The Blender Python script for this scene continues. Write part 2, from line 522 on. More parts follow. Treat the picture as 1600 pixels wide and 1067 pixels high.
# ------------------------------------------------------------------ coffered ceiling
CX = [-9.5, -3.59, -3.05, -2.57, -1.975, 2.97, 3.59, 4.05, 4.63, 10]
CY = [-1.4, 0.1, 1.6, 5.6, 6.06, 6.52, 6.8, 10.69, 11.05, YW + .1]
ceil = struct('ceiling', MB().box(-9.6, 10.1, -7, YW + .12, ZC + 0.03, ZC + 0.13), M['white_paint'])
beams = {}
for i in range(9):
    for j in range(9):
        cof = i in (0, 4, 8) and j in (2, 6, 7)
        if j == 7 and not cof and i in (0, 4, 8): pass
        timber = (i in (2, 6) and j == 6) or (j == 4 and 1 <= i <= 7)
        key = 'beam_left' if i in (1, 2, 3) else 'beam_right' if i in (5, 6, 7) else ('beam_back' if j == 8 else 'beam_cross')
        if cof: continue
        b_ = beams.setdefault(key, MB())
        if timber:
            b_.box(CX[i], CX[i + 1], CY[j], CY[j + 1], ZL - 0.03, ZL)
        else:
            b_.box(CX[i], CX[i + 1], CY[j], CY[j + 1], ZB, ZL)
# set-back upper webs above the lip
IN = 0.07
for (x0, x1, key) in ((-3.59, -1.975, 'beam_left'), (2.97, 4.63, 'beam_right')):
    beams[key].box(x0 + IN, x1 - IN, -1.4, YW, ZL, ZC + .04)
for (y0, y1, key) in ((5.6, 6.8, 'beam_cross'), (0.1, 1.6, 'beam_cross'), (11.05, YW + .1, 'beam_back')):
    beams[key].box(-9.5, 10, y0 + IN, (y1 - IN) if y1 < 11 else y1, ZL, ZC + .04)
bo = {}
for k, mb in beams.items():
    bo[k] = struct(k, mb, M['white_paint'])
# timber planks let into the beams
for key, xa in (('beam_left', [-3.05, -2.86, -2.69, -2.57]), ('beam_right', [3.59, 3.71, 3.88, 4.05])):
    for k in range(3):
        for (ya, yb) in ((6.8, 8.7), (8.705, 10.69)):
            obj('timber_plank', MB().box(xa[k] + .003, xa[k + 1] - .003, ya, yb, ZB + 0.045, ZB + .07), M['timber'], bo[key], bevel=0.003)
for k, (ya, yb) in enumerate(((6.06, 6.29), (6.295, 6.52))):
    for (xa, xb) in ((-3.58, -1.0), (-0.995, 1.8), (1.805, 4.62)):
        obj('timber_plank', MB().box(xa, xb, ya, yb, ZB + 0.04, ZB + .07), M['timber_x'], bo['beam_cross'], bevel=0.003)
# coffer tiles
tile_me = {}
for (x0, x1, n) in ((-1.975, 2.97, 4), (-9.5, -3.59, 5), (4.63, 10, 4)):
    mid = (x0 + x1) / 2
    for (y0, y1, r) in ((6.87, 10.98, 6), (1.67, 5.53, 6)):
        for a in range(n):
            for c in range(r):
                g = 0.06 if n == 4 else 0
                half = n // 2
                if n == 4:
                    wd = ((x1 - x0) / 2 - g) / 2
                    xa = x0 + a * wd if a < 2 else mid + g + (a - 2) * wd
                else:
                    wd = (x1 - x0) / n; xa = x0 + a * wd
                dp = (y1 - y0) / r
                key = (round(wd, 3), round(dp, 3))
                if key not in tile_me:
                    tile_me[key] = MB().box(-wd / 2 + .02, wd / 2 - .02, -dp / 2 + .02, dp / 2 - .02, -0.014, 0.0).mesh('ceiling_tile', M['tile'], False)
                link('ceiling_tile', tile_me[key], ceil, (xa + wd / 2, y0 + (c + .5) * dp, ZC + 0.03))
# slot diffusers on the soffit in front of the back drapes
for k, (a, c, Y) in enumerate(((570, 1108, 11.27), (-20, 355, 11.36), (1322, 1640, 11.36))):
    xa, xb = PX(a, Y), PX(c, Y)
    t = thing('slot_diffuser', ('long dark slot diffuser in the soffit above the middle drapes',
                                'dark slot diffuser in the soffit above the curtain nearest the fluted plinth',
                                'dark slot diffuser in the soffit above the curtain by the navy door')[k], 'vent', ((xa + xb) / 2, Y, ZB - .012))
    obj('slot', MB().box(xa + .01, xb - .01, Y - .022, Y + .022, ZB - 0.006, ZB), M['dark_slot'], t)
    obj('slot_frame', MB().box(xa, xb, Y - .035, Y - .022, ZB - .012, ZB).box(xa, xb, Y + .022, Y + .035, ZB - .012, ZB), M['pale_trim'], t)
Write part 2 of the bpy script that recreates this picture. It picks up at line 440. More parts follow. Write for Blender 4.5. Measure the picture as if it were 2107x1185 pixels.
□ □ □ □
> [AIM]: Reproduce the full listing exactly.

> [COMPLETE ANSWER]:
The Blender Python script for this scene continues. Write part 2, from line 522 on. More parts follow. Treat the picture as 1600 pixels wide and 1067 pixels high.
# ------------------------------------------------------------------ coffered ceiling
CX = [-9.5, -3.59, -3.05, -2.57, -1.975, 2.97, 3.59, 4.05, 4.63, 10]
CY = [-1.4, 0.1, 1.6, 5.6, 6.06, 6.52, 6.8, 10.69, 11.05, YW + .1]
ceil = struct('ceiling', MB().box(-9.6, 10.1, -7, YW + .12, ZC + 0.03, ZC + 0.13), M['white_paint'])
beams = {}
for i in range(9):
    for j in range(9):
        cof = i in (0, 4, 8) and j in (2, 6, 7)
        if j == 7 and not cof and i in (0, 4, 8): pass
        timber = (i in (2, 6) and j == 6) or (j == 4 and 1 <= i <= 7)
        key = 'beam_left' if i in (1, 2, 3) else 'beam_right' if i in (5, 6, 7) else ('beam_back' if j == 8 else 'beam_cross')
        if cof: continue
        b_ = beams.setdefault(key, MB())
        if timber:
            b_.box(CX[i], CX[i + 1], CY[j], CY[j + 1], ZL - 0.03, ZL)
        else:
            b_.box(CX[i], CX[i + 1], CY[j], CY[j + 1], ZB, ZL)
# set-back upper webs above the lip
IN = 0.07
for (x0, x1, key) in ((-3.59, -1.975, 'beam_left'), (2.97, 4.63, 'beam_right')):
    beams[key].box(x0 + IN, x1 - IN, -1.4, YW, ZL, ZC + .04)
for (y0, y1, key) in ((5.6, 6.8, 'beam_cross'), (0.1, 1.6, 'beam_cross'), (11.05, YW + .1, 'beam_back')):
    beams[key].box(-9.5, 10, y0 + IN, (y1 - IN) if y1 < 11 else y1, ZL, ZC + .04)
bo = {}
for k, mb in beams.items():
    bo[k] = struct(k, mb, M['white_paint'])
# timber planks let into the beams
for key, xa in (('beam_left', [-3.05, -2.86, -2.69, -2.57]), ('beam_right', [3.59, 3.71, 3.88, 4.05])):
    for k in range(3):
        for (ya, yb) in ((6.8, 8.7), (8.705, 10.69)):
            obj('timber_plank', MB().box(xa[k] + .003, xa[k + 1] - .003, ya, yb, ZB + 0.045, ZB + .07), M['timber'], bo[key], bevel=0.003)
for k, (ya, yb) in enumerate(((6.06, 6.29), (6.295, 6.52))):
    for (xa, xb) in ((-3.58, -1.0), (-0.995, 1.8), (1.805, 4.62)):
        obj('timber_plank', MB().box(xa, xb, ya, yb, ZB + 0.04, ZB + .07), M['timber_x'], bo['beam_cross'], bevel=0.003)
# coffer tiles
tile_me = {}
for (x0, x1, n) in ((-1.975, 2.97, 4), (-9.5, -3.59, 5), (4.63, 10, 4)):
    mid = (x0 + x1) / 2
    for (y0, y1, r) in ((6.87, 10.98, 6), (1.67, 5.53, 6)):
        for a in range(n):
            for c in range(r):
                g = 0.06 if n == 4 else 0
                half = n // 2
                if n == 4:
                    wd = ((x1 - x0) / 2 - g) / 2
                    xa = x0 + a * wd if a < 2 else mid + g + (a - 2) * wd
                else:
                    wd = (x1 - x0) / n; xa = x0 + a * wd
                dp = (y1 - y0) / r
                key = (round(wd, 3), round(dp, 3))
                if key not in tile_me:
                    tile_me[key] = MB().box(-wd / 2 + .02, wd / 2 - .02, -dp / 2 + .02, dp / 2 - .02, -0.014, 0.0).mesh('ceiling_tile', M['tile'], False)
                link('ceiling_tile', tile_me[key], ceil, (xa + wd / 2, y0 + (c + .5) * dp, ZC + 0.03))
# slot diffusers on the soffit in front of the back drapes
for k, (a, c, Y) in enumerate(((570, 1108, 11.27), (-20, 355, 11.36), (1322, 1640, 11.36))):
    xa, xb = PX(a, Y), PX(c, Y)
    t = thing('slot_diffuser', ('long dark slot diffuser in the soffit above the middle drapes',
                                'dark slot diffuser in the soffit above the curtain nearest the fluted plinth',
                                'dark slot diffuser in the soffit above the curtain by the navy door')[k], 'vent', ((xa + xb) / 2, Y, ZB - .012))
    obj('slot', MB().box(xa + .01, xb - .01, Y - .022, Y + .022, ZB - 0.006, ZB), M['dark_slot'], t)
    obj('slot_frame', MB().box(xa, xb, Y - .035, Y - .022, ZB - .012, ZB).box(xa, xb, Y + .022, Y + .035, ZB - .012, ZB), M['pale_trim'], t)
Write part 2 of the bpy script that recreates this picture. It picks up at line 440. More parts follow. Write for Blender 4.5. Measure the picture as if it were 2107x1185 pixels.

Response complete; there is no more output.